An eharmony ad featuring a lesbian couple has come under fire from the group One Million Moms, a division of the American Family Association. One Million Moms has created a petition, currently at 12,321 signatures, urging eharmony to “pull their LGBTQ-inclusive ad immediately.”
“This eharmony ad is an attempt to brainwash children and adults by desensitizing them and convincing them that homosexuality is natural,” said the group. “In reality, it is an unnatural love that is warned about in Scripture.”
eharmony’s Journey to LGBTQ+ Inclusion
eharmony is an online dating site founded in 2000 by Neil Clark Warren and his son-in-law, Greg Forgatch. When it was first started, the site did not offer services to gay couples, and Warren promoted the site on the radio program of Focus on the Family founder James Dobson.
When explaining why eharmony did not offer matches to same-sex couples, Warren said he had no expertise in gay relationships and also that he didn’t “want to participate in something that’s illegal.” Gay marriage was eventually legalized in all 50 states in 2015.

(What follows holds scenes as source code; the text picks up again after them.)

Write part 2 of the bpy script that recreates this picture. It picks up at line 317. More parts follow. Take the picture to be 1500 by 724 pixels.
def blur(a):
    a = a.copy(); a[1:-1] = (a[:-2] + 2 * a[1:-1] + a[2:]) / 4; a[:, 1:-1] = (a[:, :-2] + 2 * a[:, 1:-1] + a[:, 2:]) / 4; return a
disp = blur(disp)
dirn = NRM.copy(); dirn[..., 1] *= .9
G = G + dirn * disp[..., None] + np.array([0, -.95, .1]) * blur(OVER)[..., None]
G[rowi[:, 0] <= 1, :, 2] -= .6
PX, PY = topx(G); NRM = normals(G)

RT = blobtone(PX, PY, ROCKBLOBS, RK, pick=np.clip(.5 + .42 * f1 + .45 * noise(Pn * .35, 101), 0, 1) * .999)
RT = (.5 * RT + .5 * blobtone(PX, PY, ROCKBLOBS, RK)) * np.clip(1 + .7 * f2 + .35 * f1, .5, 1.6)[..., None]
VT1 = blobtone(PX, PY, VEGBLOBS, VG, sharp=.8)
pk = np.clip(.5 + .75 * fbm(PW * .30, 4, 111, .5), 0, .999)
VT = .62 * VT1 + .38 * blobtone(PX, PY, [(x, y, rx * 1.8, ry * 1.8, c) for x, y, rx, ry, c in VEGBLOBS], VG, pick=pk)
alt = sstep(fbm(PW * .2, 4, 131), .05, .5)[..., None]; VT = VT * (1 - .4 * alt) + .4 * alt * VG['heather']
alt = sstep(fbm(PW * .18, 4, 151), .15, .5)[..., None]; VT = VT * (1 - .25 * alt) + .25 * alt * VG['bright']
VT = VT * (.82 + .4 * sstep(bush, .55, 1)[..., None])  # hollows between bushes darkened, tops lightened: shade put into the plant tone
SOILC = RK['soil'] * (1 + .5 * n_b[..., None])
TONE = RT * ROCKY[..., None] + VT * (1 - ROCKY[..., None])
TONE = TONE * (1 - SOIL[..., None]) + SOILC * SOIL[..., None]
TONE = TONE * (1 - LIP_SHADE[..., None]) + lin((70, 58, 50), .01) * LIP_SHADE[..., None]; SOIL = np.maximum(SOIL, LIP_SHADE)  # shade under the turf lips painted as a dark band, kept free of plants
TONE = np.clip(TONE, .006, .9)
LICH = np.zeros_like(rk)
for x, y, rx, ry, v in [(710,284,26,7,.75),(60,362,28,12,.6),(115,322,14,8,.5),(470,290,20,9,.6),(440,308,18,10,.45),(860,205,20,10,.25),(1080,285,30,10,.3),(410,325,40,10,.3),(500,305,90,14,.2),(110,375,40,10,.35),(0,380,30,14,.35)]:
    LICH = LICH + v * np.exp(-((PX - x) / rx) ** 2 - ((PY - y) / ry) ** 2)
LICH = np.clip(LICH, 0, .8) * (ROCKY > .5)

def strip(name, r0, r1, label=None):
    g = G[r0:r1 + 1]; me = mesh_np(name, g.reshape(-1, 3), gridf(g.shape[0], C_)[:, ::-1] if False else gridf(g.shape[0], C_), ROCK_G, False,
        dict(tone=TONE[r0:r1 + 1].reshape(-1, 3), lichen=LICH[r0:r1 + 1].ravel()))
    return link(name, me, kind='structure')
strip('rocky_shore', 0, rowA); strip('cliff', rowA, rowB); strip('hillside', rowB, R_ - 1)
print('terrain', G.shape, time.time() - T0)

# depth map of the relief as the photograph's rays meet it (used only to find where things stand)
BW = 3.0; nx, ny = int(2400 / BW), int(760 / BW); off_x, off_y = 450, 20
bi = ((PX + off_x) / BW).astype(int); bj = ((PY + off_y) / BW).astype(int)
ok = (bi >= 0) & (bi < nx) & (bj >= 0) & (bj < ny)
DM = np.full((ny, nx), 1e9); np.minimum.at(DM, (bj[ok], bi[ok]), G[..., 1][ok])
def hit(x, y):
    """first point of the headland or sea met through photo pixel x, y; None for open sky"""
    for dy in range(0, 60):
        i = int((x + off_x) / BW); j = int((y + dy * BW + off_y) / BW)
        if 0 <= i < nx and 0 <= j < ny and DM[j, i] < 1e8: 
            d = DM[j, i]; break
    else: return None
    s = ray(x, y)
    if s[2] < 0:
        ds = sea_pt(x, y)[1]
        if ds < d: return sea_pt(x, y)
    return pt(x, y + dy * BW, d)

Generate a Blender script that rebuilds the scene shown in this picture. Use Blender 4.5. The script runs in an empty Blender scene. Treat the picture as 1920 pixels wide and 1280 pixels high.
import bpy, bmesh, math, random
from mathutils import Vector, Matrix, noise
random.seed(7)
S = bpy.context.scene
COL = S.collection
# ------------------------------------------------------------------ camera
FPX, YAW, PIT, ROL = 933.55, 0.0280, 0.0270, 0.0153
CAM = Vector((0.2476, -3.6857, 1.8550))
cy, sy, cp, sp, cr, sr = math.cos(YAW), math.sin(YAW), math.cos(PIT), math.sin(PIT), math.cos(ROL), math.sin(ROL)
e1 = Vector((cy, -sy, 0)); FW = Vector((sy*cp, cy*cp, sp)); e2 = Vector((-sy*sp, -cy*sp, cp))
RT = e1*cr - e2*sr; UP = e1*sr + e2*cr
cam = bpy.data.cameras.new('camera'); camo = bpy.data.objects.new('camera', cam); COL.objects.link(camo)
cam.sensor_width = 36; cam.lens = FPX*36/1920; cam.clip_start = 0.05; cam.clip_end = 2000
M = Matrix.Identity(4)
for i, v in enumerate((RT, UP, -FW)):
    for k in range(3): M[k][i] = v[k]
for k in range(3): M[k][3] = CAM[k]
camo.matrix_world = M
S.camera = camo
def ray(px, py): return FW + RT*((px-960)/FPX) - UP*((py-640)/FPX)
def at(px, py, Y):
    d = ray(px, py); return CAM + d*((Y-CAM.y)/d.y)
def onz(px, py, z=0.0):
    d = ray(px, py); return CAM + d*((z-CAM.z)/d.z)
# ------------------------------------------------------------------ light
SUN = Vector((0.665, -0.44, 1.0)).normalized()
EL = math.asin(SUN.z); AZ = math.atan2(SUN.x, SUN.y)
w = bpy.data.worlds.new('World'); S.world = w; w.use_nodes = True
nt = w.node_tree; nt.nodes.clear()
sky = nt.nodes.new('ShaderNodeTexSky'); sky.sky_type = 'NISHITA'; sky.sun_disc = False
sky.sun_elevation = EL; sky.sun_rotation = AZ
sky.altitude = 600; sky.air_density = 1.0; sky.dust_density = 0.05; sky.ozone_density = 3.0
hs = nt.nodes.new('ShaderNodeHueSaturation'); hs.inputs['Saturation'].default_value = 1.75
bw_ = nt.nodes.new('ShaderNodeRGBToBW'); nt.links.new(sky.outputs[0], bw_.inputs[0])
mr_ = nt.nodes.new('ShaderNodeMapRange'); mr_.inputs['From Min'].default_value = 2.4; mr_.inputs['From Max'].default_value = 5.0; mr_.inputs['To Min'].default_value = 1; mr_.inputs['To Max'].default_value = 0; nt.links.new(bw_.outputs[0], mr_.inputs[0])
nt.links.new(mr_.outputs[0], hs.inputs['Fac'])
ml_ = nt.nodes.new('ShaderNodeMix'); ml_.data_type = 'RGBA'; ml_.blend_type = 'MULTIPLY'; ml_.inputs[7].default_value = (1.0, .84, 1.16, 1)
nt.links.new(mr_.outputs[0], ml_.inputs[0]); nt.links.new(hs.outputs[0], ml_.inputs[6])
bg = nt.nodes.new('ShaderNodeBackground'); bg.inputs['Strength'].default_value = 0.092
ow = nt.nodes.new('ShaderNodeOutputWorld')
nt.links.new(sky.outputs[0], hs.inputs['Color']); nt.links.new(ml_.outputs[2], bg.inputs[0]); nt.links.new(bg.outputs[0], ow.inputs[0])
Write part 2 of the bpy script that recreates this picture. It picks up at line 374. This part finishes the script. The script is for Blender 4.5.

In a 2002 interview with Focus on the Family, Warren said eharmony was not an “exclusively Christian organization” but that “it might as well be.” When asked how he defended his position that eharmony didn’t serve gay couples because of a lack of expertise, Warren said, “Cities like San Francisco, Chicago or New York—they could shut us down so fast. We don’t want to make enemies out of them. But at the same time, I take a real strong stand against same-sex marriage, anywhere that I can comment on it.”
However, Warren later distanced himself from Dobson and sought to appeal to a broader audience. In a 2005 interview with USA Today, Warren said, “We’re trying to reach the whole world—people of all spiritual orientations, all political philosophies, all racial backgrounds.”
“And if indeed, we have Focus on the Family on the top of our books, it is a killer,” he explained, “because people do recognize them as occupying a very precise political position in this society and a very precise spiritual position.” Warren retired as CEO of eharmony in 2007 but returned in 2012. He stepped down permanently in 2016.
In 2009 in response to a discrimination lawsuit, eharmony launched a separate service for gay couples called Compatible Partners. Prior to stepping down in 2016, Warren told CNN that many evangelical Christians left eharmony after Compatible Partners was created. “We’ve suffered from the contentiousness of that topic,” he said. He noted that Compatible Partners had led to “quite a number of same-sex marriages.”
Compatible Partners officially merged with eharmony in 2019.